Padahal jarak Tatang dan Ginting hanya sekitar 50 meter dari pasukan musuh itu.

Namun tetap Tatang akan melakukan tindakan menghambat atau bahkan memukul mundur gerilyawan Fretilin berapapun jumlahnya.

Tatang lantas mengontak Edi Sudrajat agar pasukan TNI yang berpatroli di sekitar situ melakukan serangan dadakan kepada Fretilin sehingga akan memecah konsentrasi lawan.

Tak berapa lama tembakan gencar menyalak menghujani gerilyawan Fretilin yang berasal dari patroli TNI.
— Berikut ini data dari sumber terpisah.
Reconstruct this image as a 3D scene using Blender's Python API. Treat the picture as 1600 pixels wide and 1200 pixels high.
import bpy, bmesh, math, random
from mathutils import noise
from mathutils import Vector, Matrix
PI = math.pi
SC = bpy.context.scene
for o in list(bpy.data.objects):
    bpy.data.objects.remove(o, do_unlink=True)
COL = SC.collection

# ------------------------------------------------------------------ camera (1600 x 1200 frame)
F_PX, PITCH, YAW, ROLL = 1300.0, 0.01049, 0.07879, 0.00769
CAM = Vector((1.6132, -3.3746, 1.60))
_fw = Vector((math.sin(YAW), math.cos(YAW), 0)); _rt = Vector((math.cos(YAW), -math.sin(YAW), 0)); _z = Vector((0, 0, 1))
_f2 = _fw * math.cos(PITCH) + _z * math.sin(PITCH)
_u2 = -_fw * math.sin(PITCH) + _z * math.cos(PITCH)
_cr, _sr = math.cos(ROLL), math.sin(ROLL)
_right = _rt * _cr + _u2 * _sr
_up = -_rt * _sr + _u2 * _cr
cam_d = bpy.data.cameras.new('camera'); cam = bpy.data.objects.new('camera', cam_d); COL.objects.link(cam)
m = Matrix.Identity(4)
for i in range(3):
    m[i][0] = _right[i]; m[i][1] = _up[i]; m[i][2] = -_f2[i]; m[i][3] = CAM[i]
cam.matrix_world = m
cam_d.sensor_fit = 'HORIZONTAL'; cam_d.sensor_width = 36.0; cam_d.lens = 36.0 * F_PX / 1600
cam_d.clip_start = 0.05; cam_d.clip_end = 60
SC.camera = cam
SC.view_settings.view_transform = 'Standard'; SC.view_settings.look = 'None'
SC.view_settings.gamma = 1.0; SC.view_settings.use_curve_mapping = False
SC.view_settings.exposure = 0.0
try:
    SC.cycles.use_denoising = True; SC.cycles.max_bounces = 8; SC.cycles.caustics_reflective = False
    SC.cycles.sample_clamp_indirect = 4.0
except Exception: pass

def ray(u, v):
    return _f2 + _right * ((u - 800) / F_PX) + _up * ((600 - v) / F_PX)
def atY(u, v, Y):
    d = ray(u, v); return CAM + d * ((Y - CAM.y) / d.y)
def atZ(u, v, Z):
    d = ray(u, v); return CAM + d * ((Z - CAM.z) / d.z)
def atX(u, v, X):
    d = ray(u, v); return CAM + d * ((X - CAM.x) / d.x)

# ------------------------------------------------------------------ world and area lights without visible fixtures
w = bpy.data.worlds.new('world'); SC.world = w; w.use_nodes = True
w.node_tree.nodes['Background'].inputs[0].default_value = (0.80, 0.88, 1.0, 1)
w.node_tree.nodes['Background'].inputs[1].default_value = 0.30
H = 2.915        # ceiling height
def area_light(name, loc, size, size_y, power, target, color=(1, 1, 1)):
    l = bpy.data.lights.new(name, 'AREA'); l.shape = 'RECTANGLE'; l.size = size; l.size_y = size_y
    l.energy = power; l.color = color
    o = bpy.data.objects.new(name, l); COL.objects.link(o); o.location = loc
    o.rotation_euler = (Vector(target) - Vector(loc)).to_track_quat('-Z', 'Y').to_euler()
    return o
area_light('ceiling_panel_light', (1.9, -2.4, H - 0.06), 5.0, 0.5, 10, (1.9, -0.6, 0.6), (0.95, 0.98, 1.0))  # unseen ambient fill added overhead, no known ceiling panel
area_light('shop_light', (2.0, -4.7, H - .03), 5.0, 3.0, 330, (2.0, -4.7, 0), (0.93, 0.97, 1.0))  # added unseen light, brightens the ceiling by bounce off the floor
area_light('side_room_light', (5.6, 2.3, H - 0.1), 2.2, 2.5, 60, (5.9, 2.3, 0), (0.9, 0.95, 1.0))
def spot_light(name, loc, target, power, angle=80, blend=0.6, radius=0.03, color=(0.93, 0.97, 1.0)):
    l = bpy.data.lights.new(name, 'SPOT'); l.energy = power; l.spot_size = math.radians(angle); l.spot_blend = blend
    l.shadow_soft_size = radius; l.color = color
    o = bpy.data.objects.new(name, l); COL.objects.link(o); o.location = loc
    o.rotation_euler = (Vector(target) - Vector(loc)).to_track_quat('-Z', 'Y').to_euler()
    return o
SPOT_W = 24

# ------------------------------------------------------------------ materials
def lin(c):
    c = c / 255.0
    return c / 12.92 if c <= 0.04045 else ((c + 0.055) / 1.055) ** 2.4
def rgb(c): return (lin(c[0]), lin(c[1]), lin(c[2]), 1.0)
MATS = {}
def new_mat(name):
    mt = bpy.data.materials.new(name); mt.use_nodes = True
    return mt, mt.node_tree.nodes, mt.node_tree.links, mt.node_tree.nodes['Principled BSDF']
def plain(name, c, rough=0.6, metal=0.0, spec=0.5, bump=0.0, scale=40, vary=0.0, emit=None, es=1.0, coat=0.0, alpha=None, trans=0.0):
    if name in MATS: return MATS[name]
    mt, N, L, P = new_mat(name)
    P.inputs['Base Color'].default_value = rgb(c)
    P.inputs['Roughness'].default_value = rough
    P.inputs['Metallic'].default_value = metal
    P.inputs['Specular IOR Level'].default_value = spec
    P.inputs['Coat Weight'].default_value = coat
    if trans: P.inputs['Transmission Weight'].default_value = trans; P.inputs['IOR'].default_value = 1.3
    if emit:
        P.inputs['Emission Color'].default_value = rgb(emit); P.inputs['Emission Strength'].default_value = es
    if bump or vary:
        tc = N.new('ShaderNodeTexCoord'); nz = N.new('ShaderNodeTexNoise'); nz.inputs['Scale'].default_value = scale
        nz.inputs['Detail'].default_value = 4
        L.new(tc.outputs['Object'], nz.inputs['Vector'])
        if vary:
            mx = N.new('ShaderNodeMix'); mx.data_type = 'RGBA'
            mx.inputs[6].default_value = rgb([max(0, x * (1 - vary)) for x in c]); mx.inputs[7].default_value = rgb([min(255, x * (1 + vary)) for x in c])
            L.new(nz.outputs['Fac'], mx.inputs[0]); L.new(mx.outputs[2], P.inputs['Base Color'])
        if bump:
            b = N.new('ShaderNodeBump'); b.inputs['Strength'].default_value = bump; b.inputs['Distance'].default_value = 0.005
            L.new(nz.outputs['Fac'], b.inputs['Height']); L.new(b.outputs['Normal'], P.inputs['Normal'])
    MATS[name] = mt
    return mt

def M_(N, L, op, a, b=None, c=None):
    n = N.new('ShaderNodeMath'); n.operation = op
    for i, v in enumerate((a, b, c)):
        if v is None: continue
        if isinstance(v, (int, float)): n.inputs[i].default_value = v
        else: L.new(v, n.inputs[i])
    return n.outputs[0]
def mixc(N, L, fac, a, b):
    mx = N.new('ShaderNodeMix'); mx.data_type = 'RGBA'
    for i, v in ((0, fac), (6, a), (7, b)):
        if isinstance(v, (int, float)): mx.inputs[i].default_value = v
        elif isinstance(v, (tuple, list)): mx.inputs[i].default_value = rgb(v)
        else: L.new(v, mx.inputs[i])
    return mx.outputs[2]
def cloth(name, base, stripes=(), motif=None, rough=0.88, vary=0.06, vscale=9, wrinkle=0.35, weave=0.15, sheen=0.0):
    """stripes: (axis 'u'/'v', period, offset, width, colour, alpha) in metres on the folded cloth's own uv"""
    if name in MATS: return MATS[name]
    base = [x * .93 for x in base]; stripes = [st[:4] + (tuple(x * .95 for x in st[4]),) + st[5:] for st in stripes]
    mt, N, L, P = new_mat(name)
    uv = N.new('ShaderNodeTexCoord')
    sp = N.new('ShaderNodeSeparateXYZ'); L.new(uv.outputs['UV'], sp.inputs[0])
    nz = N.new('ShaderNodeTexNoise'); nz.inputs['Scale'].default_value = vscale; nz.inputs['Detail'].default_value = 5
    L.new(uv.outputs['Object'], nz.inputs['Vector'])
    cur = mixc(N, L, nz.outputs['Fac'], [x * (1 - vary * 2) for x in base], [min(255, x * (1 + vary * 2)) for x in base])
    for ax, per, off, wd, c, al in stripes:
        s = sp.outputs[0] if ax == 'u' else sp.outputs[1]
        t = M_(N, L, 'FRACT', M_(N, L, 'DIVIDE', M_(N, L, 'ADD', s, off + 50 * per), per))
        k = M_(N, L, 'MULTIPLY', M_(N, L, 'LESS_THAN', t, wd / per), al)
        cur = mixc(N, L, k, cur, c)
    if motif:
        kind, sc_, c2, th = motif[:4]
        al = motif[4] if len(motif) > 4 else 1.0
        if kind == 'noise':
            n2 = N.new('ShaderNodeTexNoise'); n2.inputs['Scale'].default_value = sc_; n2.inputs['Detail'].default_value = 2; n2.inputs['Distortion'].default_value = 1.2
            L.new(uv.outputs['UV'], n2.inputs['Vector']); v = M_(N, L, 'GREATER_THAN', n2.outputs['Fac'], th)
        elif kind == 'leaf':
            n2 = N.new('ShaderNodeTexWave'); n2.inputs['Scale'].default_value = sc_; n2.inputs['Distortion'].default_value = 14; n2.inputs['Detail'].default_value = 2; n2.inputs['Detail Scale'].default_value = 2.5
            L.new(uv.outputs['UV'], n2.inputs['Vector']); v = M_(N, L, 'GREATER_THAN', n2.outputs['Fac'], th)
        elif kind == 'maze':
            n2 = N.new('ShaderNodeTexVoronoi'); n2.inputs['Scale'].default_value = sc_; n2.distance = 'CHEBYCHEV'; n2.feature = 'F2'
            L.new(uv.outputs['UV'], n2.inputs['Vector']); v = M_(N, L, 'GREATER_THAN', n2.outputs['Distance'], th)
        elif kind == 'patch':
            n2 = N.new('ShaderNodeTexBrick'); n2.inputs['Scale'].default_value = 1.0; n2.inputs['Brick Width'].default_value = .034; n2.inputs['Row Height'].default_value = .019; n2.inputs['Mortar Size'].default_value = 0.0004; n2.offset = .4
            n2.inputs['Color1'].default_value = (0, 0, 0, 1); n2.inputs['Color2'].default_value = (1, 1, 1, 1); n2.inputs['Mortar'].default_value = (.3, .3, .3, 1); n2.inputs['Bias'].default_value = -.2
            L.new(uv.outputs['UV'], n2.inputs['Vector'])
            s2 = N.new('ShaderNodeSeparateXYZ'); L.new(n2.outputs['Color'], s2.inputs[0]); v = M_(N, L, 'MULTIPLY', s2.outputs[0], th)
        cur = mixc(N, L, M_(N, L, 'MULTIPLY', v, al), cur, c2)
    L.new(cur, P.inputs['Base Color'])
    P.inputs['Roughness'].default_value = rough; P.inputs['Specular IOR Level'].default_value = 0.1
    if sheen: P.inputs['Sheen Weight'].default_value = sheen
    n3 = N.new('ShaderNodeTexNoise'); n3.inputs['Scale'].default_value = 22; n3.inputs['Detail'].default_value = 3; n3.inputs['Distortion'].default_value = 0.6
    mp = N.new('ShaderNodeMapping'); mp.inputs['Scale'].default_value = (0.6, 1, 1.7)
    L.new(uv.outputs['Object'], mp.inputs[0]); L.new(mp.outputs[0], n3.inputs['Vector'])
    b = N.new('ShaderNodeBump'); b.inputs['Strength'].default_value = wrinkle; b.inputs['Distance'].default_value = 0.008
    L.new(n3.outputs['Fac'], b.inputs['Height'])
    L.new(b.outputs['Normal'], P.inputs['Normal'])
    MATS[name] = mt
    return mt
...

Tatang lantas memasang peredam suara pada moncong senapan Winchester Model 70-nya.

Seperti malaikat pencabut nyawa, dengan tenang Tatang membidik sasaran dan menekan pelatuk dengan cekatan.

Tembakan Tatang semuanya menghantam kepala musuh, satu persatu gerilyawan Fretilin yang berada di jarak 300-600 meter dari posisi Tatang menembak tumbang.

Hal ini membuat musuh panik bukan kepalang lantaran mereka bingung ada tembakan jitu namun tak tahu dari mana asalnya.

Sontak Fretilin melepaskan tembakan ngawur ke sana-ke mari tanpa sekali pun menyasar tempat Tatang dan Ginting bersembunyi.

Fretilin langsung kabur meninggalkan medan pertempuran, misi itu sukses dilaksanakan Tatang.

Dari 50 butir peluru yang Tatang bawa, hanya tersisa satu, 49 lainnya sudah ditembakkan ke musuh.

Ginting yang menyaksikan Tatang 'mencabuti' nyawa Fretilin sampai terperangah, ia secara sembunyi-sembunyi mencatat jumlah kill yang dibukukan sniper legendaris Indonesia itu.

SEJARAH OPERASI SEROJA TIMOR LESTE

Invasi Indonesia ke Timor Timur, lebih dikenal sebagai Operasi Seroja, dimulai pada tanggal 7 Desember 1975 ketika militer Indonesia masuk ke Timor Timur dengan dalih anti-kolonialisme dan anti-komunisme untuk menggulingkan rezim Fretilin yang muncul pada tahun 1974.

Penggulingan pemerintah yang dipimpin secara singkat oleh Fretilin memicu pendudukan kekerasan selama seperempat abad di mana sekitar 100.000–180.000 tentara dan warga sipil diperkirakan telah terbunuh atau mati kelaparan.

Komisi Pengakuan, Kebenaran, dan Rekonsiliasi di Timor Leste (CAVR) mendokumentasikan perkiraan minimum sebesar 102.000 kematian terkait konflik di Timor Timur selama periode 1974 hingga 1999, termasuk 18.600 pembunuhan dengan kekerasan dan 84.200 kematian akibat penyakit dan kelaparan.

Pasukan Indonesia dan gabungan pasukan pembantunya bertanggung jawab atas 70 persen dari total pembunuhan.

Bulan-bulan pertama pendudukan, militer Indonesia menghadapi perlawanan pemberontakan yang berat di pedalaman pegunungan pulau, tetapi dari tahun 1977-1978, militer memperoleh persenjataan canggih baru dari Amerika Serikat, Australia, dan negara-negara lain, untuk menghancurkan basis Fretilin.

Dua dekade terakhir abad ini menyaksikan bentrokan terus menerus antara kelompok Indonesia dan Timor Timur mengenai status Timor Timur, sampai tahun 1999, ketika mayoritas rakyat Timor Timur memilih untuk merdeka (pilihan alternatifnya adalah "otonomi khusus" sementara tetap menjadi bagian dari Indonesia).

Setelah dua setengah tahun transisi lebih lanjut di bawah naungan tiga misi PBB yang berbeda, Timor Timur berhasil merdeka pada 20 Mei 2002.